8. Il résulte de ce qui précède que l'EURL CAP 2020 est seulement fondée à soutenir que c'est à tort que, par le jugement attaqué, le tribunal administratif de Versailles a rejeté sa demande de décharge des impositions litigieuses à raison de la minoration d'actif, ainsi qu'il vient d'être dit au point 7.
9. Il y a lieu, dans les circonstances de l'espèce, de mettre à la charge de l'Etat une somme de 1 500 euros au titre des frais exposés par l'EURL CAP 2020 et non compris dans les dépens.
DÉCIDE :
Article 1er : La base d'impôt sur les sociétés de l'EURL CAP 2020 est réduite du montant de la minoration d'actif pour un montant de 60 000 euros au titre de l'exercice clos en 2011 et 126 500 euros au titre de l'exercice clos en 2012.
Article 2 : L'EURL CAP 2020 est déchargée de la cotisation supplémentaire d'impôt sur les sociétés, en droits et pénalités, à laquelle elle a été assujettie au titre des exercices clos en 2011 et 2012 correspondant à la réduction de la base d'imposition définie à l'article 1er.
Article 3 : Le jugement n°1602285 du 28 février 2020 du tribunal administratif de Versailles est réformé en ce qu'il a de contraire au présent arrêt.
Article 4 : L'Etat versera à l'EURL CAP 2020 une somme de 1 500 euros au titre de l'article L. 761-1 du code de justice administrative.
Article 5 : Le surplus des conclusions de la requête est rejeté.
Article 6 : Le présent arrêt sera notifié à l'EURL CAP 2020 et au ministre de l'économie, des finances et de l'industrie.

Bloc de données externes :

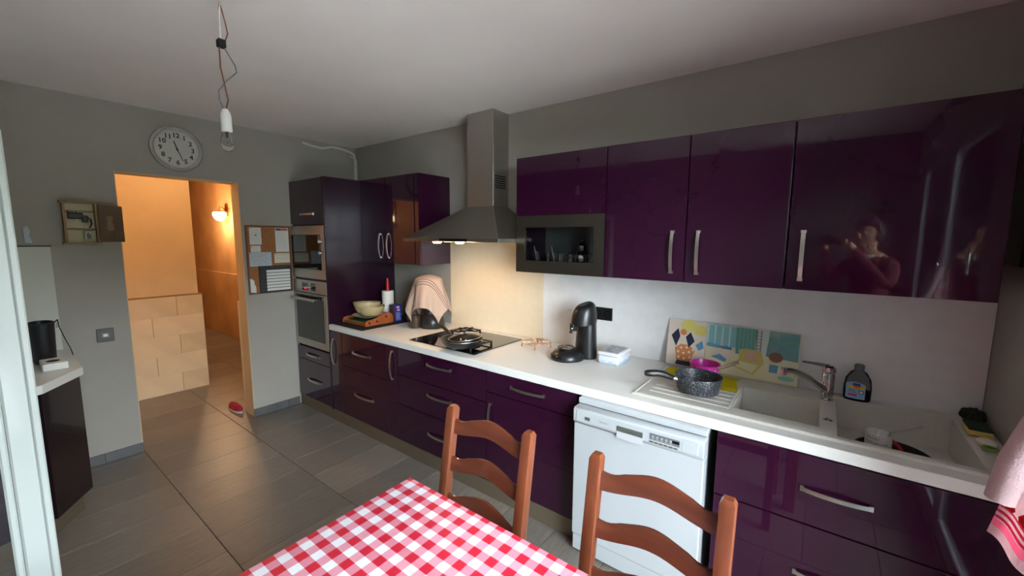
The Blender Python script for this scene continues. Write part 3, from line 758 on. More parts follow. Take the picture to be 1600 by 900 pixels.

Délibéré après l'audience du 3 décembre 2024, à laquelle siégeaient :
Mme Danielian, présidente,
M. de Miguel, premier conseiller,
Mme Liogier, première conseillère.
Rendu public par mise à disposition au greffe le 19 décembre 2024.
La rapporteure,
C. LiogierLa présidente,
I. Danielian
La greffière,
T. Tollim
La République mande et ordonne au ministre de l'économie, des finances et de l'industrie en ce qui le concerne ou à tous commissaires de justice à ce requis en ce qui concerne les voies de droit commun contre les parties privées, de pourvoir à l'exécution de la présente décision.